I feel like I need to apologize.
I mean, I know I don't have to, but I feel like I need to.
I know that I haven't seemed like my old self lately. Maybe I've even been kind of a bummer. The world needs less of that.
I've suffered some very painful losses over the past couple of months and that is something that has affected my mood and my brain and the things that I put out into the universe. Add to that, my body is doing some recalibrations, both physically and chemically, and that also has affected me quite a bit while I'm trying to get used to those changes.
More than anything in the world, I want to be a source of light and happiness and laughter for the people who know me. I want to make people smile and laugh, and I want to help people have a better day.
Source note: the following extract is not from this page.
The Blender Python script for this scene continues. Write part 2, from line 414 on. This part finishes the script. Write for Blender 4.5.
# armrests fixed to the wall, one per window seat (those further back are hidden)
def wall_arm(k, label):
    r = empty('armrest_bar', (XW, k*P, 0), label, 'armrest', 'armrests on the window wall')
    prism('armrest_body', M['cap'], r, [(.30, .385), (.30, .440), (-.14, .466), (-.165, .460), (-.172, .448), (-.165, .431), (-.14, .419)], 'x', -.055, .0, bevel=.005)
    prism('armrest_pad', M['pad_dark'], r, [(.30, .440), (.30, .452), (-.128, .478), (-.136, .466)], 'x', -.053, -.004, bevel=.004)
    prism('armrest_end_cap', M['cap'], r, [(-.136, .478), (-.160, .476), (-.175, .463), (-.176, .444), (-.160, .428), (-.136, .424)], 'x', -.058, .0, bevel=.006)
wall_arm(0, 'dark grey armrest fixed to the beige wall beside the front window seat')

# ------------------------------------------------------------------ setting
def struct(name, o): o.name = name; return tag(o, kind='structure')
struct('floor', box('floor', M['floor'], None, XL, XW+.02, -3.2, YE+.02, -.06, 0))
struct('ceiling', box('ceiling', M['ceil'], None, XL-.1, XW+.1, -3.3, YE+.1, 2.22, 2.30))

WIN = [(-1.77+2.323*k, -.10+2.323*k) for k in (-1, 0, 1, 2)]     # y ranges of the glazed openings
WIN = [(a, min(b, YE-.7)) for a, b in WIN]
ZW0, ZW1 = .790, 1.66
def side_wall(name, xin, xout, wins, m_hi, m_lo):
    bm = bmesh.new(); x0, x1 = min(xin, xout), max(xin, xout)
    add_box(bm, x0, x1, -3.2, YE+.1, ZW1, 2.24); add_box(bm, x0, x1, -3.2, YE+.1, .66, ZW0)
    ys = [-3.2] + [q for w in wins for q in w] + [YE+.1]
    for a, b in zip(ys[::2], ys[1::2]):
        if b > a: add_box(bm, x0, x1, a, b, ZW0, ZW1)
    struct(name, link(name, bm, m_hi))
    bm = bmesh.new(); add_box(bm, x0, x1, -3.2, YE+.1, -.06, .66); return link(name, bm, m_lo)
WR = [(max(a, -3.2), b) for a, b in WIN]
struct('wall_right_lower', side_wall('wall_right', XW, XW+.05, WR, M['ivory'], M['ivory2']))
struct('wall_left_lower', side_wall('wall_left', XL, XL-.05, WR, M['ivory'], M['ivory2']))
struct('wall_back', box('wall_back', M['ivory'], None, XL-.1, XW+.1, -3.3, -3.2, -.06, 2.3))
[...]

Lately I haven't felt like I've been doing any of that.
(Well, unless you got a big kick out of me trying Delta 8 and nearly dying of sensory overload, and in that case, you're welcome. Heehee.)
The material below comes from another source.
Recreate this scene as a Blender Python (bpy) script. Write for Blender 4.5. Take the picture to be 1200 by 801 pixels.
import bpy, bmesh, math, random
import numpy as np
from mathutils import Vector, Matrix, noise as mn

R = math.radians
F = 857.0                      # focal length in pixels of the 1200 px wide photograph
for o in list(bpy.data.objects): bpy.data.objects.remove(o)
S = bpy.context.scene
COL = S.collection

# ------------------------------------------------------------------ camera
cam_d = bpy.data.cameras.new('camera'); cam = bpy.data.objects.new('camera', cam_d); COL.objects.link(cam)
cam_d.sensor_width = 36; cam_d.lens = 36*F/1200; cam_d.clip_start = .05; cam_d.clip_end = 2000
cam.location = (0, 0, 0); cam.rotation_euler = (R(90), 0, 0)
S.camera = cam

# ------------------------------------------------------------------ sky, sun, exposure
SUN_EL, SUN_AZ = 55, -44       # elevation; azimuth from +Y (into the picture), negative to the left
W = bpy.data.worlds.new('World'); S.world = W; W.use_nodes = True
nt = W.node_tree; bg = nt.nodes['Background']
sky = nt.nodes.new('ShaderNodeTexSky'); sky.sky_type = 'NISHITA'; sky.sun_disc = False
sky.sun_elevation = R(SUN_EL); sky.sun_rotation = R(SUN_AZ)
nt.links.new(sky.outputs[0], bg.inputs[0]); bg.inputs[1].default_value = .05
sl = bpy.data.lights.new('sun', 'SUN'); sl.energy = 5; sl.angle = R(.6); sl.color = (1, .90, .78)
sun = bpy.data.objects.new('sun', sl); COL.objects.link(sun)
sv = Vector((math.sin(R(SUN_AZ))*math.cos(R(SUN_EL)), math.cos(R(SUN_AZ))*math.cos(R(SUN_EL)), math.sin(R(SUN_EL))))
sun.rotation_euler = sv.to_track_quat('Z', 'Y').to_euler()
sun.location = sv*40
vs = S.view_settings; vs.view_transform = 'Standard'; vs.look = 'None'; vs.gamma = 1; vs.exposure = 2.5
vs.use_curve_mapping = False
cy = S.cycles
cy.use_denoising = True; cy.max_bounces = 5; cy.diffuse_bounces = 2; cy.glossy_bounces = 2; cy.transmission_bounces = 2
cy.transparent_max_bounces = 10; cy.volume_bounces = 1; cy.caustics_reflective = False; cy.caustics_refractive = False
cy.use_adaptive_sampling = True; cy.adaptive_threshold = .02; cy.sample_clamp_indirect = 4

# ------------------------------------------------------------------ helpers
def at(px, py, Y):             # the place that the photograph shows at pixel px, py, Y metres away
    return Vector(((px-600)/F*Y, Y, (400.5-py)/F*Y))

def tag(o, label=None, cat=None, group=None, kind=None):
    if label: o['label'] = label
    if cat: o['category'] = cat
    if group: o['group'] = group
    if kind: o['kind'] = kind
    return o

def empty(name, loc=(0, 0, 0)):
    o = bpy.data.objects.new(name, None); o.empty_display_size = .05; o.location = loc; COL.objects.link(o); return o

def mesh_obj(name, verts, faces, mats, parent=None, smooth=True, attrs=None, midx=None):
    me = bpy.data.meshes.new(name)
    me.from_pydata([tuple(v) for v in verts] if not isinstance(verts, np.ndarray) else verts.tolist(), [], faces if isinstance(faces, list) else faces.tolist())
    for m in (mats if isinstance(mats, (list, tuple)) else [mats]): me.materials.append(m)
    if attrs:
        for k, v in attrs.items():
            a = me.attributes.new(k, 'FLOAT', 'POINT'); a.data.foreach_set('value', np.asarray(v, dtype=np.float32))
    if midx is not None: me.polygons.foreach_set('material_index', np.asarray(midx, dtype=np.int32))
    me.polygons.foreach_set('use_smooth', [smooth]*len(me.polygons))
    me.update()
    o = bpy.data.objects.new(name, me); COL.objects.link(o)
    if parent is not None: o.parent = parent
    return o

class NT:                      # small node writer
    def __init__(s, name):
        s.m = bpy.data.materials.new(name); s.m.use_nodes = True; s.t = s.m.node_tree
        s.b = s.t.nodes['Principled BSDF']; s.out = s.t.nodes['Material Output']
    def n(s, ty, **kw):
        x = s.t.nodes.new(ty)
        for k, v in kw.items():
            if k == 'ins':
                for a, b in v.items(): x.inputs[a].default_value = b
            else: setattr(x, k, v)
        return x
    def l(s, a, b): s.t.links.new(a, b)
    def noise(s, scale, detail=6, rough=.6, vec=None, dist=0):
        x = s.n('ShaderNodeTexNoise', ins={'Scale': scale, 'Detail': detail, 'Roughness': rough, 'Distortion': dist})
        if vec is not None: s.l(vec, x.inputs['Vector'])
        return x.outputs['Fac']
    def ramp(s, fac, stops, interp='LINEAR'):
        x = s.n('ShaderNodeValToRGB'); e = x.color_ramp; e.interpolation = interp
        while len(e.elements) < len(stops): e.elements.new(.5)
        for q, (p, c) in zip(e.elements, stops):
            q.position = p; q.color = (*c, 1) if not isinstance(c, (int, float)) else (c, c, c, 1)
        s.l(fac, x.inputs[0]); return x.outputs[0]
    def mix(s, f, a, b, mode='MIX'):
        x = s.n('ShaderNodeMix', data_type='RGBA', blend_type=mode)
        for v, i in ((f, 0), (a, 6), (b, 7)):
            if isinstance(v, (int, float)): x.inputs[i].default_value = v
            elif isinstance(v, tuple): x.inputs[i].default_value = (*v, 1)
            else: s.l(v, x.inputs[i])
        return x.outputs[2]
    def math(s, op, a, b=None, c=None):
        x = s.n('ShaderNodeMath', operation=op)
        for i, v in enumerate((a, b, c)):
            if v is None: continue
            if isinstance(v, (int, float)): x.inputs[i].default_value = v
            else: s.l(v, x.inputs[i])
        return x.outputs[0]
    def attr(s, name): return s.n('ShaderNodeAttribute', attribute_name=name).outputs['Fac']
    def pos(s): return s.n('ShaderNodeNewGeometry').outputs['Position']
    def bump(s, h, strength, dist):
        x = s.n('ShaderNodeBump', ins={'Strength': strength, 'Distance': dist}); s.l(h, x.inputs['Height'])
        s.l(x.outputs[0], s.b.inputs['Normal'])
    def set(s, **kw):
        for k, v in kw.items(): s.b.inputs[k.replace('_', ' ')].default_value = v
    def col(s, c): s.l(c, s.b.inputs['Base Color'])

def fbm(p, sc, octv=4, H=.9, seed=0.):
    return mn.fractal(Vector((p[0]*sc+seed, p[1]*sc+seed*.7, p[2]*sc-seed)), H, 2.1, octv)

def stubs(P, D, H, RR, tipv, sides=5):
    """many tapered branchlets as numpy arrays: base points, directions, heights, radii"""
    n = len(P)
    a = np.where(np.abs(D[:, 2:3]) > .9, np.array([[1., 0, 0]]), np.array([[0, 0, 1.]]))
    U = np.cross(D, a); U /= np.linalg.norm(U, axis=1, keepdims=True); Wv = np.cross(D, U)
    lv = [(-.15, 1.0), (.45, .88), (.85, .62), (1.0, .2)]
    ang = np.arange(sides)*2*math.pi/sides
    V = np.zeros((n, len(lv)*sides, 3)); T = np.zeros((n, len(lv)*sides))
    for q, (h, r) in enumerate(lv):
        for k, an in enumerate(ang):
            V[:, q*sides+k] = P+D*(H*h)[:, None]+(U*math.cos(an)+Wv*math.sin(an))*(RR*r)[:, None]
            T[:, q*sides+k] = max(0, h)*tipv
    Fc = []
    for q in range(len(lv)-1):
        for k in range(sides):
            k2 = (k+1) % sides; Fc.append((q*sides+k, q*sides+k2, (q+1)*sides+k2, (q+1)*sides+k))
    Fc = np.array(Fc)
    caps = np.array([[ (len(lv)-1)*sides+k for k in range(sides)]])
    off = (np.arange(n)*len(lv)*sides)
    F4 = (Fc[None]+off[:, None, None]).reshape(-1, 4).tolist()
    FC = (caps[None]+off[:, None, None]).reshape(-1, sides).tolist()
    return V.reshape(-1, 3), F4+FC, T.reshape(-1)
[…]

I don't know how to explain how I've been feeling, except that I don't seem to find much joy in anything right now. That's not exactly right, because I can go out and do things, even enjoy those things, but I tend to find myself fazing out halfway through whatever it is and wishing I was back home. I have to force myself to do those things. I have zero desire to go anywhere, or do anything, or talk to anyone, but I make myself do that stuff so I don't just stay home and sleep all of the time. I literally have to give myself pep talks to meet Steve and his work friends for dinner, or agree to watch movies, and stuff like that. I even have to make myself use social media because it feels pointless. The second I'm done with whatever it is, it's like something has turned the light off.
It isn't even like depression, at least not like I've experienced it before. It's nothing. It's not even like I'm feeling beige. I feel blank. Not, you know, psychopathic blank - don't worry about that - but just...like looking at a blank wall with no pictures. I can't find my sparkle. I know it's out there somewhere, and I know it'll come back at some point, but for now, it's gone. No sparkle, no color, no fire. Like a prism covered in thick dust.
BUT...but...I'm trying hard to get it back. I miss it. I just wanted to apologize in case anything I've written here (or anywhere else that you might follow me, if you haven't muted me by now, at least) has done anything to bum you out, or make you feel blah. That's never my intention.
Oh, and just so you know, this isn't a cry asking for anyone to tell me how awesome I am. I know that when I'm on my game, I'm a fricking delight. All I'm asking for is for your patience (and to not abandon me) as I adjust to things, and hopefully I'll get my sparkle back soon.